From the way the Government is holding itself up in the face of a series of setbacks --- the assembly elections, the run-up to the general elections, and disappointing growth indicators --- it is possible to imagine three public personas operating within its corridors.
One prefers the prudence of silence, either because it has nothing to say and prefers not to mention it or because it awaits orders from the central command on what not to say: this constitutes the predominant type.
Then there are hardy and hyperventilating spin doctors sent to the battlefields of television studios to face at times moderators who play judge, jury and hangman, addressing a stupefied public eager for a quick and decisive verdict rather than nuanced arguments.

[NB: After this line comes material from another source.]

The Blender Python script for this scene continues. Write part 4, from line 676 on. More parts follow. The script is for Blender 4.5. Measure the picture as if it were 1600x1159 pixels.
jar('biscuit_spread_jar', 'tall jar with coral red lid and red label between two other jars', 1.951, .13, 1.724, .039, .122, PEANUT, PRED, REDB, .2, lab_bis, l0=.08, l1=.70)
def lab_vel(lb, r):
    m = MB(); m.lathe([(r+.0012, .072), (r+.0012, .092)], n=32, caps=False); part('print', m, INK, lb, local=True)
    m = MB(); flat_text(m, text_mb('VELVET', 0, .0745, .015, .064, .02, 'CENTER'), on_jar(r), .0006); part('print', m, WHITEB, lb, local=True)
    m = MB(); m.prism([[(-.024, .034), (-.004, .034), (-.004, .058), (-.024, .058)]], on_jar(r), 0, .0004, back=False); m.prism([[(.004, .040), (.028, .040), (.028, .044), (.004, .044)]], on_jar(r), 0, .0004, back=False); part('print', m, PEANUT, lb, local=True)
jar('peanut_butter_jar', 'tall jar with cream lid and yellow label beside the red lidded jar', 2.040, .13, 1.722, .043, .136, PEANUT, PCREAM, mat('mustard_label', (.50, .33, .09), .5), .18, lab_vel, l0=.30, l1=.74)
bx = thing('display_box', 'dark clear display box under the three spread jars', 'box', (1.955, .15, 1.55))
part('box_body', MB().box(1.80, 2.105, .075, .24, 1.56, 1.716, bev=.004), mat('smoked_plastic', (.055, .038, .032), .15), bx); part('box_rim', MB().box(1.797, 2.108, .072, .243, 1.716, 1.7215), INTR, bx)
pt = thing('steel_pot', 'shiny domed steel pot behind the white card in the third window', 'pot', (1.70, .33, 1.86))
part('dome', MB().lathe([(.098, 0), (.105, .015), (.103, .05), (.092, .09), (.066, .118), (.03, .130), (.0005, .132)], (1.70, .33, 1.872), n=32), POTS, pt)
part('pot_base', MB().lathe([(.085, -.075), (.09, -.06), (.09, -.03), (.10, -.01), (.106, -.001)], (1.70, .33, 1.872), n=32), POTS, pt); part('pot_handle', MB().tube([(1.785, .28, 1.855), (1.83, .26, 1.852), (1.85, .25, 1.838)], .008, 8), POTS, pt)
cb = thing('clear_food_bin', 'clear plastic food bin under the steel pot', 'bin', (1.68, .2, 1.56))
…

The last is the lonely type on a craggy hill addressing a small gathering representing the modern economy and the world beyond. This persona is embodied primarily by Finance Minister P. Chidambaram. Not only is he the most articulate with forceful views, he also has that quality missing in most others: a consistent optimism founded on a solid bed of obduracy, a refusal not just to be cowed down by depressing reality (in his case not politics but the economy) but a determination to reverse it. The economy, he insists, has nowhere else to go but up.
The Finance Minister exhorts banks to lend more, then to watch out for NPAs. He recently spoke of implementing the Financial Sector Legislative Reforms Commission’s nostrums on financial regulation which includes a review of the RBI’s powers. Out in Mumbai, the youthful-looking RBI Governor Raghuram Rajan also lets his forceful personality exude the confidence of change round the corner; of a “yes-we-can” feeling that captivates even when he stays in the mould of previous Governors, with eyes firmly on prices.
But what have they got to say on reckless borrowings by India Inc during the good times? That, perhaps, is central to the mess we find ourselves in.
India’s modern economy is in a peculiar bind; it is gripped by inflation and falling investment, and low employment. To expect consumer spending to revive the economy is to add to inflationary expectations. Investments have to pick up but the private sector is not keen. And here lies the catch.
The corporate sector is burdened with high debt and such enterprises are often in no mood to plan ahead for investments.
In its report, House of Debt (August 2012), Credit Suisse studied the debt profile of 10 major corporate groups involved in infrastructure such as power and found alarming levels of debt. In the five years to 2012, borrowings had increased five times from Rs 99,300 crore to Rs 5,33,500 crore.
If that was not bad enough, in FY2013, that level of debt increased. When it revisited the issue, Credit Suisse found borrowing levels of the concerned groups up 15 per cent from the 2012 levels.
House of Debt — Revisited suggested that augmented debt levels put profitability and, more alarmingly, debt servicing ratios, under pressure. Higher debt levels also outpaced capital expenditure which indicates lower levels of fresh assets.
So what will the high-flyers in India Inc saddled with such debt burdens do in a situation of high inflation and low investment confidence that is compounded by depressing output indicators?
Pruning debtHighly indebted firms will want to reduce their debt, their leveraged positions. In a conversation with Business Line , Suneet K. Maheshwari, MD and CEO, L&T Infrastructure Finance, offered some insights into how highly leveraged firms got to be what they were and what they intended doing about it.
Till the slowdown began, firms were over-confident. “People planned on the premise of rapid growth. So they borrowed on projections of good cash flows at 7.5 per cent GDP. When that did not materialise, “cash flows tripped and came down”. High debt followed.
Maheswari thinks, “Industrial firms are now unwinding their excessively leveraged positions.” In its 2012 report, Credit Suisse also found groups under its review trying to reduce their debt burden by asset sales. But it was uncertain of the outcome: since most “domestic infra developers are already over-geared demand for these assets (cement, power plants) may be limited”.
As for the lendersIf firms are not keen or are unable to increase their capex, can’t banks come to their rescue? After all, both the RBI and the Finance Minister want them to lend more. Banks did have a five-year run of an annual CAGR growth in loans of 20 per cent. But that came with a heavy price. As Credit Suisse’s study of 2012 showed, growth was in large part driven by “select few corporate groups”. The scorching CAGR of 40 per cent in borrowings between 2007 and 2012 of these select corporates equated 13 per cent of total bank loans.
What we are talking of here is not just a rise in NPAs that some would say is on account of priority sector lending and the like. Credit Suisse points to a “concentration risk” in terms of which “Indian banks rank higher than most of their Asian or BRIC counterparts”.
While firms are busy figuring out how to de-leverage — that is, minimise their debt — banks must figure out how to recover those loans now washed down a manhole. Neither the producer — the driver of growth — nor the banker will have the time to think about productive investments.
Under the circumstances, which other sector can help lift investments out of the trough? None other than the Government itself. The issue now is not controlling government spending per se, but making sure that it spends productively. The spark has to be lit by the Government while the private sector atones, as it were, for the sins of excess optimism in its salad days.